Getting researchers into workshops: bridging the culture gap

Through Research England’s Enhancing Research Culture funding, Richard submitted an application and secured £18,600 for a project to bridge the culture gap between researchers and technical workshops. This project is in collaboration with Andy Patrick, workshop supervisor of the New Caledonia workshop and Steve Mason, the electrical and electronic engineering departmental technical manager at The University of Sheffield.

 

Over perhaps the last 3 or 4 decades, a division has apparently grown between researchers, who require experimental apparatus to perform their work, and technical workshops, that build the required equipment. This has resulted in a culture where the two disciplines sit apart. The onus typically falls on technicians to establish how to translate initial research requirement ideas, sometimes informally sketched out “on the back of an envelope” so to speak, into reality. Equivalently, for those researchers who do wish to be directly involved in building or modifying their equipment, few routes exist for them to access workshop tools (particularly lathes and mills).

 

In summary, this initiative is a pilot scheme, intended to evaluate and demonstrate the interest in and utility of providing routes for researchers to access workshop facilities. Around £10k of this funding will fund sending 7-8 signed up PhDs, PDRAs and academic staff on 4 day milling and turning introduction courses at the AMRC Training centre, providing documented training in the necessary skills. The right photo shows Richard on such an introduction to turning course at the AMRC in advance of this initiative. From this skills foundation, induction matrices and skills demonstration tasks will be formulated by the workshop to provide a formal route for researchers to competently use machine tools. The remaining £8k or so will be used to stock the accessible (name to be decided, previously/currently the “student” space) of the New Caledonia workshop, shown in the left two photos, with a range of high quality hand, measuring, and cutting tools, along with potentially 3D printers, as well as advertise this space.

 

The student space in the New Caledonia workshop is currently little known about. The aim of this initiative, through creating access routes and engaging with the most interested researchers, is to create a critical, self-advertising and self-sustaining user base of these facilities, and ultimately create the researcher equivalent to the successful, student-only iForge makerspace at The University of Sheffield.
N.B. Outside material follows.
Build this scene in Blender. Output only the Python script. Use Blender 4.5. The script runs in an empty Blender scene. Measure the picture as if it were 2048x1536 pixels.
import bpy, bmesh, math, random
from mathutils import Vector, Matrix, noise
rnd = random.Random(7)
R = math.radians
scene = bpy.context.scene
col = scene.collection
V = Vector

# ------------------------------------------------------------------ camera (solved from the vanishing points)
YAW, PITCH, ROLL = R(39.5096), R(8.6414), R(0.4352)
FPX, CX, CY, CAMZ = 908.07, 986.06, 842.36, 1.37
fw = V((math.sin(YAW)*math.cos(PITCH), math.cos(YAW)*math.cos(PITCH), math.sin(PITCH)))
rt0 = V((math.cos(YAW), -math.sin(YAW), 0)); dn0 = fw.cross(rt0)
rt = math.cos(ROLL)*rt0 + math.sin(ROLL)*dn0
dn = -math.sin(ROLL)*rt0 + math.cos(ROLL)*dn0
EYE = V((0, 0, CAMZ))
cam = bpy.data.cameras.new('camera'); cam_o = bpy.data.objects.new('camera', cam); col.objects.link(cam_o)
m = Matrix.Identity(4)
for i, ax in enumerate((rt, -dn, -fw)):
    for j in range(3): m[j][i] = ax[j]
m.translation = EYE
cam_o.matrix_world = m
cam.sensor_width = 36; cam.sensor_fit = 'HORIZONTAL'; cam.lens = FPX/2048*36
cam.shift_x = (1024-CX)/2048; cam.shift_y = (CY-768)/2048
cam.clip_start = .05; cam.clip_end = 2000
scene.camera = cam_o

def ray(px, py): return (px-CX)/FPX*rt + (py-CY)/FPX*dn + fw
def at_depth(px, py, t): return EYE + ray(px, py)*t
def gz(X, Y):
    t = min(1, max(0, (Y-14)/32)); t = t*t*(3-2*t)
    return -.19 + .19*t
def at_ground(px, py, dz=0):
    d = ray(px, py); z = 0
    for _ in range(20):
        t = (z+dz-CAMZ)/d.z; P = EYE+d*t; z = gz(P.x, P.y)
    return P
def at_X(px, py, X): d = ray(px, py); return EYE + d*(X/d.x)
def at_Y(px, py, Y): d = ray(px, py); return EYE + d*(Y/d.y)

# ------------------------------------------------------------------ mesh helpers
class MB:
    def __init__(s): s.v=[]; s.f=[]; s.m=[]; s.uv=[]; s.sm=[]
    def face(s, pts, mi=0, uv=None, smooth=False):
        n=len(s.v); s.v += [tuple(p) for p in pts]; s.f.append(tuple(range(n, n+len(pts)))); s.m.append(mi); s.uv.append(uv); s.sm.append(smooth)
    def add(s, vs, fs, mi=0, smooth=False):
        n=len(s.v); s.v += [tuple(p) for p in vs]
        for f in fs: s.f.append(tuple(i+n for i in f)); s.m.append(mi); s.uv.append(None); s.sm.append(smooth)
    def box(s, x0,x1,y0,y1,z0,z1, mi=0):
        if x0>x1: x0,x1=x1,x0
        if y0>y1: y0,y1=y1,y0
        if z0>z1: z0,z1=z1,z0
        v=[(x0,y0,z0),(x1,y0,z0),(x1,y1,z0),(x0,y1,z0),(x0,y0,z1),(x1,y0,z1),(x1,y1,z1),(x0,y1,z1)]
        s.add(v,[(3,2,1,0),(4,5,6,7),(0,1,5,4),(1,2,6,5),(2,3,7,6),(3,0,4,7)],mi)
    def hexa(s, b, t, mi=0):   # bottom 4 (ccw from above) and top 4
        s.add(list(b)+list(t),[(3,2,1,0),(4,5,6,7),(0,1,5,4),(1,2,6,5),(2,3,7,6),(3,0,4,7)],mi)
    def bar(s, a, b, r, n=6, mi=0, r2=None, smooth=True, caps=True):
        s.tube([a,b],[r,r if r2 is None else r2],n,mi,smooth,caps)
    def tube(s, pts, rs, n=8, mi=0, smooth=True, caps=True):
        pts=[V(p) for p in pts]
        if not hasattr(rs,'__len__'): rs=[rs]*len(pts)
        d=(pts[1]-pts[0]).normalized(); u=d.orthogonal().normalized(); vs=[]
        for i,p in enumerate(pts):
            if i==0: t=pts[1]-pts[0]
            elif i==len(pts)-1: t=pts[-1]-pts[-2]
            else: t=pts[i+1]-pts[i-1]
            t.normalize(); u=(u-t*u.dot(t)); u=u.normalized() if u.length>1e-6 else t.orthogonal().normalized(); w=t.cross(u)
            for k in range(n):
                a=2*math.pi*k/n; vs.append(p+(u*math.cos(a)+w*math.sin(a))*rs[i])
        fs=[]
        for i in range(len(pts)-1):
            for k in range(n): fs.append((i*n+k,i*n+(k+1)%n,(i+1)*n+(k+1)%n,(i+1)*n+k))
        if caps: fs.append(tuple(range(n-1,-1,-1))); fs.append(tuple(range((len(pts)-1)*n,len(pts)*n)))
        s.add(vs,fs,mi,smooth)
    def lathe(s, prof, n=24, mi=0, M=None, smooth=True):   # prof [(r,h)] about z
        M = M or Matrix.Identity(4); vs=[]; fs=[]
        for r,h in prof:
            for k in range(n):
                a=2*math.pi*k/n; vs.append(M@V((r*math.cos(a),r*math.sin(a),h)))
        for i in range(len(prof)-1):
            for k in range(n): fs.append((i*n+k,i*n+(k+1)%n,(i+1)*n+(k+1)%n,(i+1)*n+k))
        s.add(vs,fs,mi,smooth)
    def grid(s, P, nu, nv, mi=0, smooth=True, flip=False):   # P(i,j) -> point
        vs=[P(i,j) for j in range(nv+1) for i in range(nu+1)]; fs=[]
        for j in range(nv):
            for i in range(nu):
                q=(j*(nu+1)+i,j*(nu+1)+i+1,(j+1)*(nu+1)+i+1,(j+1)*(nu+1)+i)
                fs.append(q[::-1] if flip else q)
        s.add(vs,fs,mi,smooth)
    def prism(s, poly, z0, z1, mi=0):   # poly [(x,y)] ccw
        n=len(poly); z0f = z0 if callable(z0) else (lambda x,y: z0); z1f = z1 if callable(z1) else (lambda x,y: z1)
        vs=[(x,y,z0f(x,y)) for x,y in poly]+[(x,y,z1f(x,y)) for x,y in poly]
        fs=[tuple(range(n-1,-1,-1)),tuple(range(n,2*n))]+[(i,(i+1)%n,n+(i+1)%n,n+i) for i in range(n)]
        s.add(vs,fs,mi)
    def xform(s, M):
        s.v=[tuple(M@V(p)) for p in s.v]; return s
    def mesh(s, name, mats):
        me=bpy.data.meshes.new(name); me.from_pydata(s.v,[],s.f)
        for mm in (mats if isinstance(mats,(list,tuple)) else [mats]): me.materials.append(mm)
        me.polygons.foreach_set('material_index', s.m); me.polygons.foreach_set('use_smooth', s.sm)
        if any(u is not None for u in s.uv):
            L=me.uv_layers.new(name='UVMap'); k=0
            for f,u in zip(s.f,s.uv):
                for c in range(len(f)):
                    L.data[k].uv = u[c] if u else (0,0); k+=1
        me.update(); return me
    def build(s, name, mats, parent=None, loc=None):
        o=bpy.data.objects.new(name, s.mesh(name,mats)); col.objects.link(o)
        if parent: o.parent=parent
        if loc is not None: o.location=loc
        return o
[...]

The benefits to both research and technical staff are numerous and too many to fully list here, ranging from safety oversight of DIY projects, facilitating responsive research, passing on technical skills (technicians as trainers), better integration between the communities and improved mutual technical vocabulary/communication, facilitation of “open source” projects, and a cohort of researchers with engineering skills placed “on the ground” within academic departments able to advise others on experimental design and offer additional embedded safety awareness.

 

Details and outcomes of this initiative will be added to this page as appropriate.